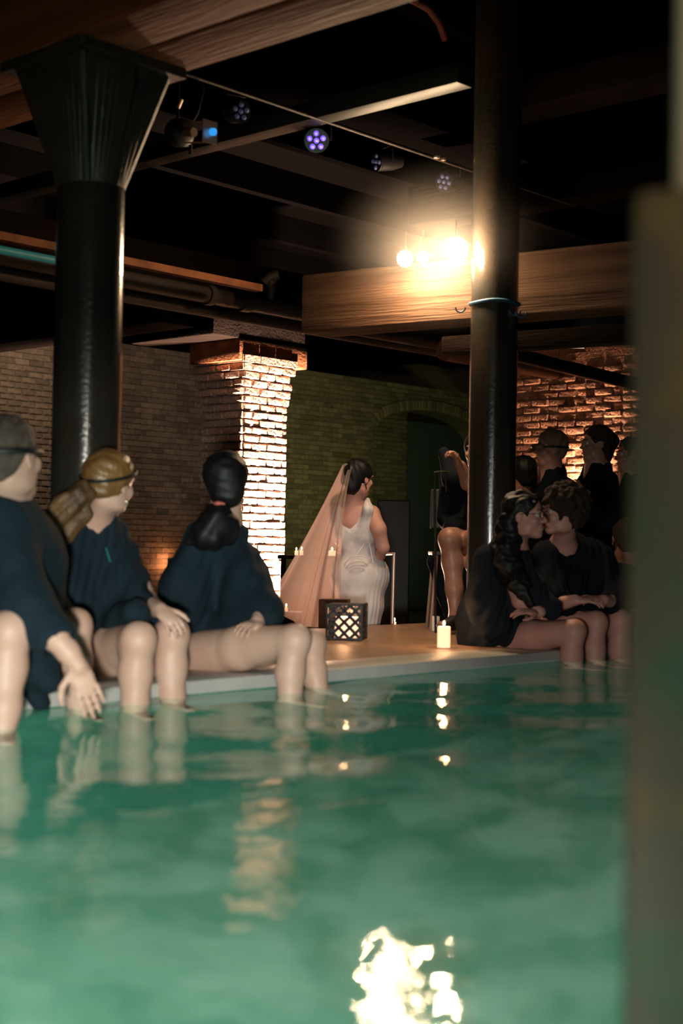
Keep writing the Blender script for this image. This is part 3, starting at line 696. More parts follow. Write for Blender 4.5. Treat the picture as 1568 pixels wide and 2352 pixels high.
B().tube([s0 + d_ * 0.04 + z_ * .12, s0 + d_ * 0.055 + z_ * .165 - y2 * .01], 0.010, 8).done('clamp', 'chrome', t_, True)
B().tube([s0 + d_ * 0.14 - z_ * .06, s0 + d_ * 0.14 - z_ * .11], 0.009, 8).done('knob', 'steel', t_, True)
B().tube([P(430, 160, 6.9), P(470, 200, 6.9), P(455, 260, 6.9), P(430, 300, 6.95)], 0.004, 6).done('cable', 'black', t_, True)
# lighting bar
l0 = P(900, 331, 8.0); tag(B().tube([l0 - UU * 3.6, l0 + UU * 1.9], 0.007, 10).done('lighting_bar', 'pipe', None, True), 'thin metal bar under the ceiling carrying the round stage lights', 'bar')
for px, py, Y, w_, l_ in ((1003, 361, 8.05, 0.018, 'small pale clamp on the lighting bar, farther from the tall column'), (1018, 366, 8.12, 0.012, 'smaller pale clamp on the lighting bar, right of its larger twin')): tag(B().box(P(px, py, Y), UU * w_, VV * 0.012, Vector((0, 0, 0.008)), 0.003).done('bar_clamp', 'chrome'), l_, 'clamp', 'clamps on the lighting bar')
# sprinkler pipe with flange and tee
p0 = P(740, 727, 10.4)
tp_ = thing('water_pipe', p0, 'dark painted pipe with couplings crossing under the ceiling, ending in a round flange', 'pipe')
B().tube([p0 - UU * 6.5, p0], 0.055, 20).done('pipe_run', 'pipe', tp_, True)
B().tube([p0 - UU * 0.03, p0 + UU * 0.02], 0.115, 28).done('flange', 'black_metal', tp_, True)
for k, l_ in ((0.75, 0.08), (1.1, 0.05), (3.3, 0.06)): B().tube([p0 - UU * (k + l_), p0 - UU * k], 0.070, 20).done('coupling', 'pipe', tp_, True)
e0 = P(622, 690, 10.0); B().tube([e0, P(622, 645, 10.0)], 0.028, 12).done('riser', 'pipe', tp_, True)
B().tube([P(622, 640, 10.0), P(560, 655, 10.5), P(480, 672, 11.2)], [0.045, 0.03, 0.03], 12).done('branch', 'pipe', tp_, True)
B().tube([P(606, 650, 10.0), P(622, 634, 10.0), P(640, 630, 10.0)], 0.036, 12).done('elbow', 'pipe', tp_, True)
p1 = P(760, 742, 10.7); tag(B().tube([p1, p1 + UU * 3.3], 0.06, 20).done('water_pipe', 'pipe', None, True), 'dark pipe running from the flange behind the tall column toward the lit right wall', 'pipe')
p2 = P(1180, 812, 11.8); tag(B().tube([p2 - UU * 0.2, P(1470, 885, 12.6)], 0.058, 20).done('water_pipe', 'black', None, True), 'black pipe slanting in front of the top of the lit right brick wall', 'pipe')
p3 = P(1275, 850, 12.6); tag(B().tube([p3 - UU * 1.6, p3 + UU * 0.0], 0.085, 24).done('ceiling_duct', 'duct', None, True), 'short copper coloured duct end beside the tall column at the lit right wall', 'duct')
B().tube([p3 - UU * 0.01, p3 + UU * 0.03], 0.09, 24).done('rim', 'black', bpy.data.objects['ceiling_duct'], True)
tag(B().box(P(1290, 795, 12.4), Vector((0.13, 0, 0)), UU * 0.12, Vector((0, 0, 0.006))).done('ceiling_panel', mat('panel', (0.8, 0.7, 0.6), 0.6, emit=(1, 0.72, 0.55), es=0.7)), 'small ceiling board given a glow above the lit right brick wall', 'ceiling board')  # emission stands in for light reflected by the board
tag(B().box(P(1400, 758, 10.5), Vector((0.16, 0, 0)), UU * 0.2, Vector((0, 0, 0.11)), 0.02).done('loudspeaker', 'black'), 'black box loudspeaker hung under the beam near the lit right wall', 'speaker')
q_ = P(60, 585, 7.6); tag(B().tube([q_ - UU * 1.2, q_ + UU * 0.6], 0.022, 12).done('teal_pipe', 'teal', None, True), 'slim teal pipe left of the gusseted iron column', 'pipe')
q_ = P(60, 555, 7.8); tag(B().box(q_, UU * 1.8, VV * 0.03, Vector((0, 0, 0.022))).done('timber_batten', 'wood'), 'narrow reddish batten just above the slim teal pipe', 'batten')
q_ = P(60, 640, 8.8); tag(B().tube([q_ - UU * 1.5, q_ + UU * 4.5], 0.045, 14).done('water_pipe', 'pipe', None, True), 'lower dark pipe running behind the gusseted column, under the slim teal pipe', 'pipe')
tag(B().tube([P(945, 0, 6.4), P(985, 22, 6.4), P(1010, 55, 6.45), P(1022, 92, 6.5)], 0.014, 10).done('cable_loop', mat('red_hose', (0.30, 0.06, 0.035), 0.5), None, True), 'curved red hose dropping from the ceiling beside the tall column', 'hose')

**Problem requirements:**
Keep the pictures out of the copy and write out the data exactly as it stands.

**Correct output:**
Keep writing the Blender script for this image. This is part 3, starting at line 696. More parts follow. Write for Blender 4.5. Treat the picture as 1568 pixels wide and 2352 pixels high.
B().tube([s0 + d_ * 0.04 + z_ * .12, s0 + d_ * 0.055 + z_ * .165 - y2 * .01], 0.010, 8).done('clamp', 'chrome', t_, True)
B().tube([s0 + d_ * 0.14 - z_ * .06, s0 + d_ * 0.14 - z_ * .11], 0.009, 8).done('knob', 'steel', t_, True)
B().tube([P(430, 160, 6.9), P(470, 200, 6.9), P(455, 260, 6.9), P(430, 300, 6.95)], 0.004, 6).done('cable', 'black', t_, True)
# lighting bar
l0 = P(900, 331, 8.0); tag(B().tube([l0 - UU * 3.6, l0 + UU * 1.9], 0.007, 10).done('lighting_bar', 'pipe', None, True), 'thin metal bar under the ceiling carrying the round stage lights', 'bar')
for px, py, Y, w_, l_ in ((1003, 361, 8.05, 0.018, 'small pale clamp on the lighting bar, farther from the tall column'), (1018, 366, 8.12, 0.012, 'smaller pale clamp on the lighting bar, right of its larger twin')): tag(B().box(P(px, py, Y), UU * w_, VV * 0.012, Vector((0, 0, 0.008)), 0.003).done('bar_clamp', 'chrome'), l_, 'clamp', 'clamps on the lighting bar')
# sprinkler pipe with flange and tee
p0 = P(740, 727, 10.4)
tp_ = thing('water_pipe', p0, 'dark painted pipe with couplings crossing under the ceiling, ending in a round flange', 'pipe')
B().tube([p0 - UU * 6.5, p0], 0.055, 20).done('pipe_run', 'pipe', tp_, True)
B().tube([p0 - UU * 0.03, p0 + UU * 0.02], 0.115, 28).done('flange', 'black_metal', tp_, True)
for k, l_ in ((0.75, 0.08), (1.1, 0.05), (3.3, 0.06)): B().tube([p0 - UU * (k + l_), p0 - UU * k], 0.070, 20).done('coupling', 'pipe', tp_, True)
e0 = P(622, 690, 10.0); B().tube([e0, P(622, 645, 10.0)], 0.028, 12).done('riser', 'pipe', tp_, True)
B().tube([P(622, 640, 10.0), P(560, 655, 10.5), P(480, 672, 11.2)], [0.045, 0.03, 0.03], 12).done('branch', 'pipe', tp_, True)
B().tube([P(606, 650, 10.0), P(622, 634, 10.0), P(640, 630, 10.0)], 0.036, 12).done('elbow', 'pipe', tp_, True)
p1 = P(760, 742, 10.7); tag(B().tube([p1, p1 + UU * 3.3], 0.06, 20).done('water_pipe', 'pipe', None, True), 'dark pipe running from the flange behind the tall column toward the lit right wall', 'pipe')
p2 = P(1180, 812, 11.8); tag(B().tube([p2 - UU * 0.2, P(1470, 885, 12.6)], 0.058, 20).done('water_pipe', 'black', None, True), 'black pipe slanting in front of the top of the lit right brick wall', 'pipe')
p3 = P(1275, 850, 12.6); tag(B().tube([p3 - UU * 1.6, p3 + UU * 0.0], 0.085, 24).done('ceiling_duct', 'duct', None, True), 'short copper coloured duct end beside the tall column at the lit right wall', 'duct')
B().tube([p3 - UU * 0.01, p3 + UU * 0.03], 0.09, 24).done('rim', 'black', bpy.data.objects['ceiling_duct'], True)
tag(B().box(P(1290, 795, 12.4), Vector((0.13, 0, 0)), UU * 0.12, Vector((0, 0, 0.006))).done('ceiling_panel', mat('panel', (0.8, 0.7, 0.6), 0.6, emit=(1, 0.72, 0.55), es=0.7)), 'small ceiling board given a glow above the lit right brick wall', 'ceiling board')  # emission stands in for light reflected by the board
tag(B().box(P(1400, 758, 10.5), Vector((0.16, 0, 0)), UU * 0.2, Vector((0, 0, 0.11)), 0.02).done('loudspeaker', 'black'), 'black box loudspeaker hung under the beam near the lit right wall', 'speaker')
q_ = P(60, 585, 7.6); tag(B().tube([q_ - UU * 1.2, q_ + UU * 0.6], 0.022, 12).done('teal_pipe', 'teal', None, True), 'slim teal pipe left of the gusseted iron column', 'pipe')
q_ = P(60, 555, 7.8); tag(B().box(q_, UU * 1.8, VV * 0.03, Vector((0, 0, 0.022))).done('timber_batten', 'wood'), 'narrow reddish batten just above the slim teal pipe', 'batten')
q_ = P(60, 640, 8.8); tag(B().tube([q_ - UU * 1.5, q_ + UU * 4.5], 0.045, 14).done('water_pipe', 'pipe', None, True), 'lower dark pipe running behind the gusseted column, under the slim teal pipe', 'pipe')
tag(B().tube([P(945, 0, 6.4), P(985, 22, 6.4), P(1010, 55, 6.45), P(1022, 92, 6.5)], 0.014, 10).done('cable_loop', mat('red_hose', (0.30, 0.06, 0.035), 0.5), None, True), 'curved red hose dropping from the ceiling beside the tall column', 'hose')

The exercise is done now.